Entries =
********

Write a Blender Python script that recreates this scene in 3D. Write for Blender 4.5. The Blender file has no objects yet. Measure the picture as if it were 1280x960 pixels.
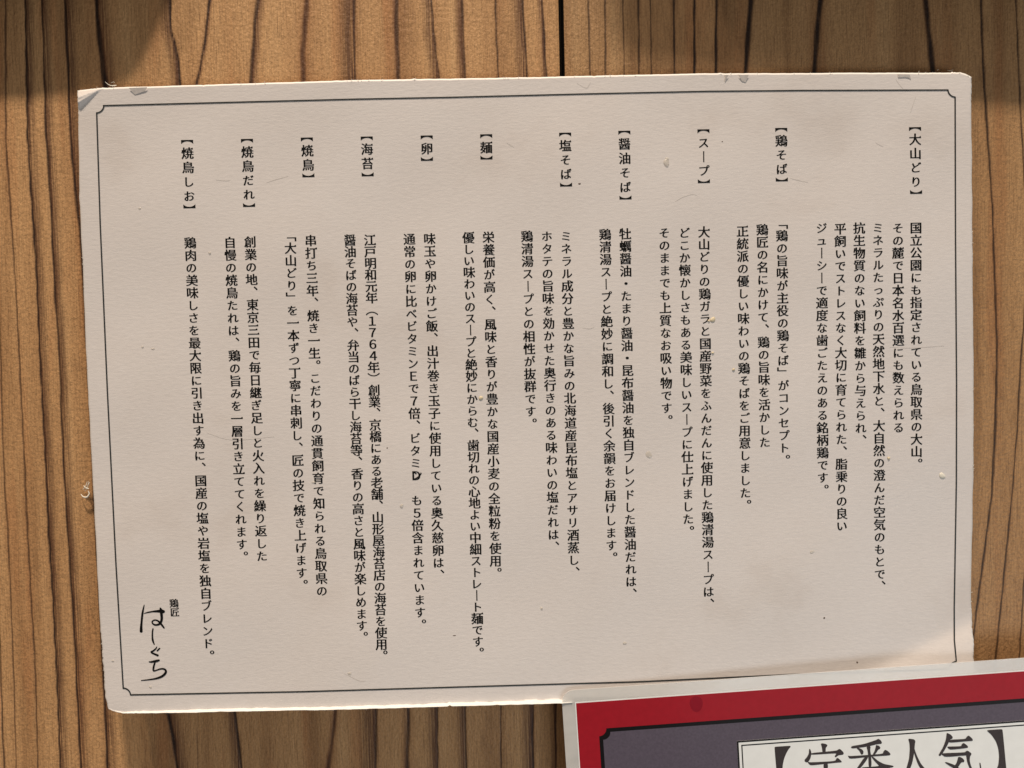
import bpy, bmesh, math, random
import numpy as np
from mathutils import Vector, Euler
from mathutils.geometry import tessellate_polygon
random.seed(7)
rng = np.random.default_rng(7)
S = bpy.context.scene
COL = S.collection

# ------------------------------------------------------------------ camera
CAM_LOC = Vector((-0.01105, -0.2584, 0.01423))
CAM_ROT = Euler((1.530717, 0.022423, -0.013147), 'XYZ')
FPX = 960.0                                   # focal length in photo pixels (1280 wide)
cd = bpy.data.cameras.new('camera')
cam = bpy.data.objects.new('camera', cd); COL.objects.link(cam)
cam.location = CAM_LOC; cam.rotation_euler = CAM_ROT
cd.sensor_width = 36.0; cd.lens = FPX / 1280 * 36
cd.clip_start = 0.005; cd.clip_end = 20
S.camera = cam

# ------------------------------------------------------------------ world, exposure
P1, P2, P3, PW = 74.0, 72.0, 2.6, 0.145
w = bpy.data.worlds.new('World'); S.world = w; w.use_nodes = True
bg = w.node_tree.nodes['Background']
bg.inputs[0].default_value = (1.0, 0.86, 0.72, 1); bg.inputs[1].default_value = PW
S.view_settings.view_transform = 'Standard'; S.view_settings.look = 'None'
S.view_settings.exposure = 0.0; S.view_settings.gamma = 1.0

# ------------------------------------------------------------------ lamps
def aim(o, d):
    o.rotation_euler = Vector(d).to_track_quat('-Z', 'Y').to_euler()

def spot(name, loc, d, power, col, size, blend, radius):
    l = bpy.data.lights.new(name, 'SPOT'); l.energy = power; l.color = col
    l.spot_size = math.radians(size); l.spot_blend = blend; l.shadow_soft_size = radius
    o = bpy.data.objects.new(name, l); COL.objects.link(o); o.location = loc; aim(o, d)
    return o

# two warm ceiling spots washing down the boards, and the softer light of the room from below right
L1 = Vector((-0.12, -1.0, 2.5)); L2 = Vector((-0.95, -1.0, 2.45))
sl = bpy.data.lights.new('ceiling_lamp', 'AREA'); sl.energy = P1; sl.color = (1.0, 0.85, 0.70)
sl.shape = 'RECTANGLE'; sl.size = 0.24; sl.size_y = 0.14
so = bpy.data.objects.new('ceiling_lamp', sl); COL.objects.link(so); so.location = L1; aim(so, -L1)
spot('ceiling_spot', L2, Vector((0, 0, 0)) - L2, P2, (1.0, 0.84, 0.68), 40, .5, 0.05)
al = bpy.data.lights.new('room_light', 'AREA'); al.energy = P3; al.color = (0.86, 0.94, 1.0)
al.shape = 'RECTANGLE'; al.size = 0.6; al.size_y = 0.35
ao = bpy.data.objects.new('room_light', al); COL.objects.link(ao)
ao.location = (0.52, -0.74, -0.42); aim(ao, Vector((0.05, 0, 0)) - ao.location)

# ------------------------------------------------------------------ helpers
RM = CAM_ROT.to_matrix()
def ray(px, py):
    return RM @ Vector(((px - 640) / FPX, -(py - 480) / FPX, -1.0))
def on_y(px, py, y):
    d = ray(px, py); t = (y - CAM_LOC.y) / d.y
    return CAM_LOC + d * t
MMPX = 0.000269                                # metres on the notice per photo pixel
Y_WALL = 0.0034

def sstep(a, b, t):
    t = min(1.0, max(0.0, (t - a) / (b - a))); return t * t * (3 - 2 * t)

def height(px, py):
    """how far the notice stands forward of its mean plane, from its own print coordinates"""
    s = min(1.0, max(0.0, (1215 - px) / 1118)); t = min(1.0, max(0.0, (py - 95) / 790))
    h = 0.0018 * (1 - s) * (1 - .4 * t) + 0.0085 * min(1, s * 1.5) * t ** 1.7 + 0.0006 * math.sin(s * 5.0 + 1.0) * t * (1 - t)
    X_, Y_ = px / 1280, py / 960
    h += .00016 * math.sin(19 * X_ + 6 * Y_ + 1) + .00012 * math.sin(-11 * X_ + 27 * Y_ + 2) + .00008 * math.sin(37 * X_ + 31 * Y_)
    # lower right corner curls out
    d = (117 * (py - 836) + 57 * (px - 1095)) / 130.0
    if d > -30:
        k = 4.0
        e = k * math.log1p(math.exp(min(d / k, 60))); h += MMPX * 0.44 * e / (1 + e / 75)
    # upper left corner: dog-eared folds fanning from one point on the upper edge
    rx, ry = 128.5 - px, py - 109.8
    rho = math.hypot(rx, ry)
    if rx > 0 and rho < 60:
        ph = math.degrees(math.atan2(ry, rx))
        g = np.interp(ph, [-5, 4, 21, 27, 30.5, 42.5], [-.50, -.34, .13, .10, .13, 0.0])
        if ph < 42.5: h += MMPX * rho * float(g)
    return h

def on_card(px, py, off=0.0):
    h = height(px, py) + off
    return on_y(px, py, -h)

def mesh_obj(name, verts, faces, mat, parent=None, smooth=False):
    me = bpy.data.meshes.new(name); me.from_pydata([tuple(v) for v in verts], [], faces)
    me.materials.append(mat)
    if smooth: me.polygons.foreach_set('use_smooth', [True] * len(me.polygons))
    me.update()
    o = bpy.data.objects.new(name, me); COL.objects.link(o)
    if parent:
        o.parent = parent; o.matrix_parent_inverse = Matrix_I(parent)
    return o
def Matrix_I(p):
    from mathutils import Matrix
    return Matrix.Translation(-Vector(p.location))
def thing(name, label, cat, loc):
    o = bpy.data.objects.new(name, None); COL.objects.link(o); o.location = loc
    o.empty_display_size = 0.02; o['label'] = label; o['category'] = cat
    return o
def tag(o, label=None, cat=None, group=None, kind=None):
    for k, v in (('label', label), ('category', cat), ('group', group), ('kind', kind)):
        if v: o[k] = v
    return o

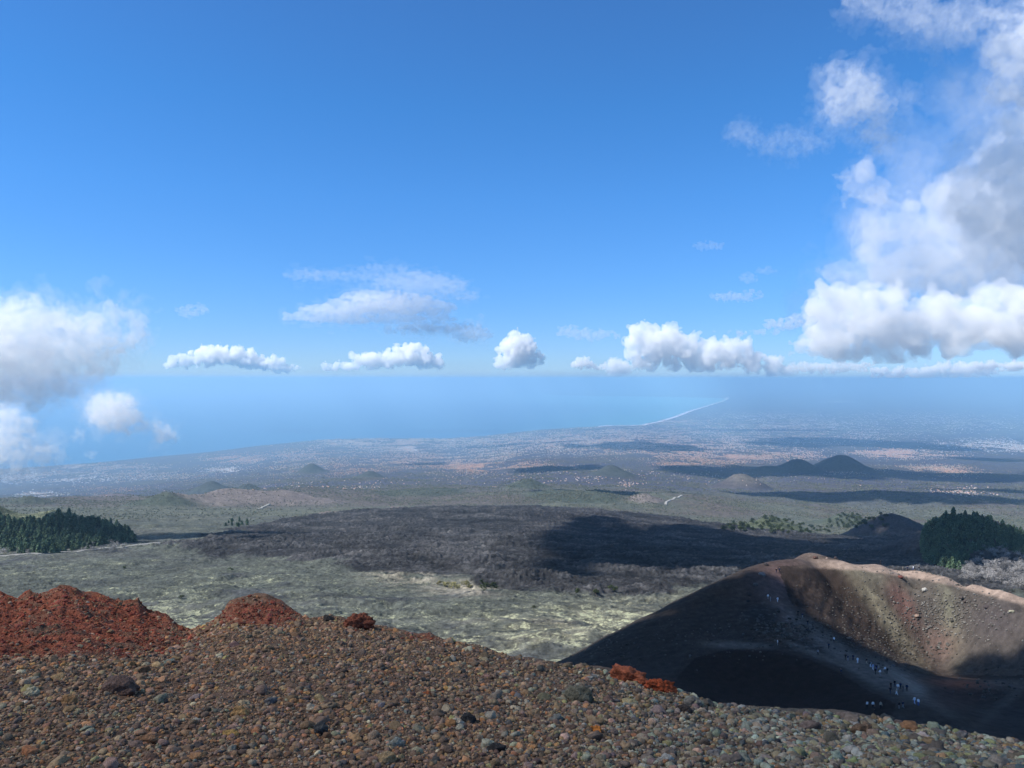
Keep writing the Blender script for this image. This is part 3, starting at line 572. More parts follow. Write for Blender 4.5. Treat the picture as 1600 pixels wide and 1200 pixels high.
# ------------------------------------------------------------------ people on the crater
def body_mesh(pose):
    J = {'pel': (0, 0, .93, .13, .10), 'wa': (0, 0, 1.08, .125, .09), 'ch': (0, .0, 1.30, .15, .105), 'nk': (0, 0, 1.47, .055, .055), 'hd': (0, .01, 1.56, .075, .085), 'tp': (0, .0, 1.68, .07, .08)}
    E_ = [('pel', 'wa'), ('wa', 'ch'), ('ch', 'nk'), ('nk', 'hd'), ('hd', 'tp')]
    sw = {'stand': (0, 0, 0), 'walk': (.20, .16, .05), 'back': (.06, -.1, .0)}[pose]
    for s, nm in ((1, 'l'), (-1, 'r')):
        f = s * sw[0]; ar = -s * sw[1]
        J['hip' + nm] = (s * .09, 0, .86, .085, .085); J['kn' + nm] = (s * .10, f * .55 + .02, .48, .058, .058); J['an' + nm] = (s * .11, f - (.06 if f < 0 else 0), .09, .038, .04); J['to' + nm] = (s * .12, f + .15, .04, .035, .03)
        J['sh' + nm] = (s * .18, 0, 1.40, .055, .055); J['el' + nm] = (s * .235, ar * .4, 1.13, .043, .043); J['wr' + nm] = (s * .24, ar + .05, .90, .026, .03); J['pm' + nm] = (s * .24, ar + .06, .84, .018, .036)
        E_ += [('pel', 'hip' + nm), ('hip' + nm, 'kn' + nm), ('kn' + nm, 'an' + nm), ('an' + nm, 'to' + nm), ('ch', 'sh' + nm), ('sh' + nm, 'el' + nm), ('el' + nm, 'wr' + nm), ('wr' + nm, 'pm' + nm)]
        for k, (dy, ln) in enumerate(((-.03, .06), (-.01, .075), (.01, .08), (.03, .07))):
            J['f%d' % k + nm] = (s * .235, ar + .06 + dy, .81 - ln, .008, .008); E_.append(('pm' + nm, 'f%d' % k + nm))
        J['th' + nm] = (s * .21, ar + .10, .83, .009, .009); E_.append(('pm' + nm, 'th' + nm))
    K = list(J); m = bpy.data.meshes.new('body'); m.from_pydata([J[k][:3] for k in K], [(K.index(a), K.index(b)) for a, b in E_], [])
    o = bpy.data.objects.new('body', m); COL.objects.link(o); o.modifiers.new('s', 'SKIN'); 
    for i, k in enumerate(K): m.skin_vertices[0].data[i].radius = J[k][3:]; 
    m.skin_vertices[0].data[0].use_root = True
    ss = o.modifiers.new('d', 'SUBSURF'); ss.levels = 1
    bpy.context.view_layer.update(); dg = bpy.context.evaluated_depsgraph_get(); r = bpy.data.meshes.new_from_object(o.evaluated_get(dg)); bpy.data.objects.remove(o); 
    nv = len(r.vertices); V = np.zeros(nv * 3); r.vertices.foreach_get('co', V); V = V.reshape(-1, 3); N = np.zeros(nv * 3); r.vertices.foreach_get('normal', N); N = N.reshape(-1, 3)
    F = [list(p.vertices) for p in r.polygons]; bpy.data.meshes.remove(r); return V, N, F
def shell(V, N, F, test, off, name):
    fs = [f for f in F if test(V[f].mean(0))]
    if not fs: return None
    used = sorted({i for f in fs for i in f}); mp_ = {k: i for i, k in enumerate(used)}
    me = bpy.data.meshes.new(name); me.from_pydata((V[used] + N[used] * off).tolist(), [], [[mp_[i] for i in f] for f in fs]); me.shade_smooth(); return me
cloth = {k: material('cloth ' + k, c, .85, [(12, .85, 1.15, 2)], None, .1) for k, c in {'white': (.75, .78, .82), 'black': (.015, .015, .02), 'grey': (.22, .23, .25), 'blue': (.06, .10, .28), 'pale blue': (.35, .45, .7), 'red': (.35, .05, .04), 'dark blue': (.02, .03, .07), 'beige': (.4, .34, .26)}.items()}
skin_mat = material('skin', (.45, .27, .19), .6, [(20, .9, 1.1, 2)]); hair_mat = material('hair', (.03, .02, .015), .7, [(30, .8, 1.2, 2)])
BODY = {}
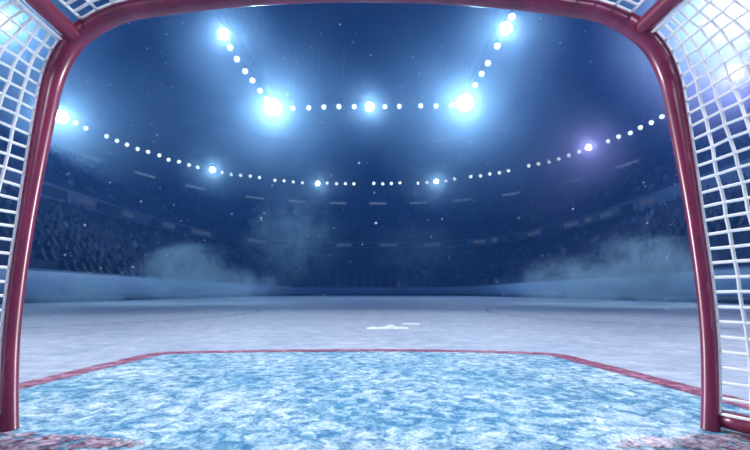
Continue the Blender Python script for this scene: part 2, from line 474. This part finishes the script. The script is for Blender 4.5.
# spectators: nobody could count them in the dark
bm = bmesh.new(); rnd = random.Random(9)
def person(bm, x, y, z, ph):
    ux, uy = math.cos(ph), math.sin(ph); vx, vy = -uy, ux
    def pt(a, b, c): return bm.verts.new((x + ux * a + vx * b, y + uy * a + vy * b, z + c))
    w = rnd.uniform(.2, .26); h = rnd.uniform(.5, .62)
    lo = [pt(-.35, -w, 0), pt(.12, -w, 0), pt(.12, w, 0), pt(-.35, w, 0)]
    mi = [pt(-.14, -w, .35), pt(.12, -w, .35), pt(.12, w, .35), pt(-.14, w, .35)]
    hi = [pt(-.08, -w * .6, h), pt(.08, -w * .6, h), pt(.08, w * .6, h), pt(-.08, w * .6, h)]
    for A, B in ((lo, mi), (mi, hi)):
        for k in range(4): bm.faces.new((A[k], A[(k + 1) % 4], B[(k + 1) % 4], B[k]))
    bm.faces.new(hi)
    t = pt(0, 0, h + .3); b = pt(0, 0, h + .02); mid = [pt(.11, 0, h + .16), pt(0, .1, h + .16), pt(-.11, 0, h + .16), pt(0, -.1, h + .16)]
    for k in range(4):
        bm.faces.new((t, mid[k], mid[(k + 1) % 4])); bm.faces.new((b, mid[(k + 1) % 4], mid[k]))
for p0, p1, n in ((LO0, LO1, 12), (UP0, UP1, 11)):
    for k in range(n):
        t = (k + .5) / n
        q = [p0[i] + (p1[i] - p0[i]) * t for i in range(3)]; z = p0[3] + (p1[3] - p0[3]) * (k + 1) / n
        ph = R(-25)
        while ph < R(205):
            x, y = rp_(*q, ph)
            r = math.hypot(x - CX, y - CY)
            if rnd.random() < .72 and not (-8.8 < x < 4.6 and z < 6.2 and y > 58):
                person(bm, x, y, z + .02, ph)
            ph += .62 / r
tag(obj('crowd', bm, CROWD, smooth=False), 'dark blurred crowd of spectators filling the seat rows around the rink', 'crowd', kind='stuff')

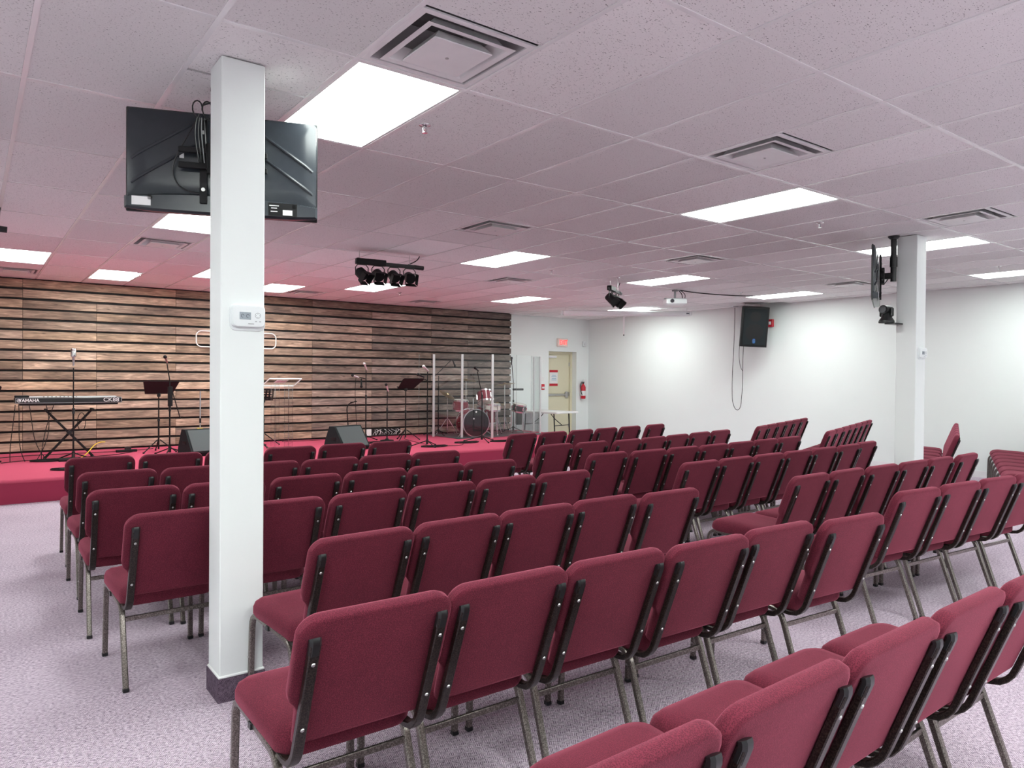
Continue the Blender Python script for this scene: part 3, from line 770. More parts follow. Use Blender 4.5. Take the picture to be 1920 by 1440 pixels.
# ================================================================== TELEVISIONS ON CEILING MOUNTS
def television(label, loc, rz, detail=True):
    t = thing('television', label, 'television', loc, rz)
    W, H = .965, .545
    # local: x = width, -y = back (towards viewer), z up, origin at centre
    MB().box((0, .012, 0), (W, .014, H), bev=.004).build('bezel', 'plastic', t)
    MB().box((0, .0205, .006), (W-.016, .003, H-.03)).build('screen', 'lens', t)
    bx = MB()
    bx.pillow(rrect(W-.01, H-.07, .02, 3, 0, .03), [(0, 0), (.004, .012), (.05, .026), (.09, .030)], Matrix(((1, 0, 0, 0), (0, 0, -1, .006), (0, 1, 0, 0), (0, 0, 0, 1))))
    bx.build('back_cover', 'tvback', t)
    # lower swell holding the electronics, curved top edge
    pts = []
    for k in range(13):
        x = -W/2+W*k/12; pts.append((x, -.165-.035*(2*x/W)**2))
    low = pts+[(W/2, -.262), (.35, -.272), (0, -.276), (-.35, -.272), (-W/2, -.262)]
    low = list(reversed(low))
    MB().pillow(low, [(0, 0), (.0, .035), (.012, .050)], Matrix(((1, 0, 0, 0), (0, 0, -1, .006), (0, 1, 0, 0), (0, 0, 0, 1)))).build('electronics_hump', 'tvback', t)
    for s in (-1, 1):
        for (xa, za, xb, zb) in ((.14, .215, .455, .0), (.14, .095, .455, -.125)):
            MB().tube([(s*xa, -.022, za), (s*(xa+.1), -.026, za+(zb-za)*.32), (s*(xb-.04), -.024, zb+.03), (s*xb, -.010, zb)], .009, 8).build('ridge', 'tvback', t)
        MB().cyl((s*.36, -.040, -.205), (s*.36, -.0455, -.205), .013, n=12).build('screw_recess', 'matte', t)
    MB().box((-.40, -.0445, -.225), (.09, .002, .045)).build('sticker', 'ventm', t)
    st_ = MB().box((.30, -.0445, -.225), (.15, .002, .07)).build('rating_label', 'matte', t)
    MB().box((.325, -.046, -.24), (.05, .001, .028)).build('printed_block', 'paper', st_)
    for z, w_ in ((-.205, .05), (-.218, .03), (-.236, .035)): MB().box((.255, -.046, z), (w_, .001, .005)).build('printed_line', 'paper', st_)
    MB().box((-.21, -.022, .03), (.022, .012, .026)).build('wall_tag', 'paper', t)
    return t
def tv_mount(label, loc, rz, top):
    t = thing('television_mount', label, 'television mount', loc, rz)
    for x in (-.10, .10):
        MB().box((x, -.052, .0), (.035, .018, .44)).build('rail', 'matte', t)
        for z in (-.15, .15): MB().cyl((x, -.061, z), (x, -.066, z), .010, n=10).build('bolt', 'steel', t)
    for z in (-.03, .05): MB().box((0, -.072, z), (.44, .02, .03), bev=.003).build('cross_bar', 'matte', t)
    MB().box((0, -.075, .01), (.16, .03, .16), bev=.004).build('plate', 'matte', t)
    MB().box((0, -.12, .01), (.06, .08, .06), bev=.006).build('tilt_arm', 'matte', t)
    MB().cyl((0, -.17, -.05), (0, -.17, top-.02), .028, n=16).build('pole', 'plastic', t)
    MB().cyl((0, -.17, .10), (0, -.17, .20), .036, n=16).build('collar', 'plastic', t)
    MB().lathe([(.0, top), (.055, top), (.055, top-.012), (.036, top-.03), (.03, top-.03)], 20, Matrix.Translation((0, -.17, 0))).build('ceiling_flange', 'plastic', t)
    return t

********

Written problem = Repeat the listing above up to and including the line with "COL = S.collection", starting from its first line. Drop any pictures.

Task answer =
Write a Blender Python script that recreates this scene in 3D. Write for Blender 4.5. The Blender file has no objects yet. Measure the picture as if it were 1280x960 pixels.
import bpy, bmesh, math, random
import numpy as np
from mathutils import Vector, Euler
from mathutils.geometry import tessellate_polygon
random.seed(7)
rng = np.random.default_rng(7)
S = bpy.context.scene
COL = S.collection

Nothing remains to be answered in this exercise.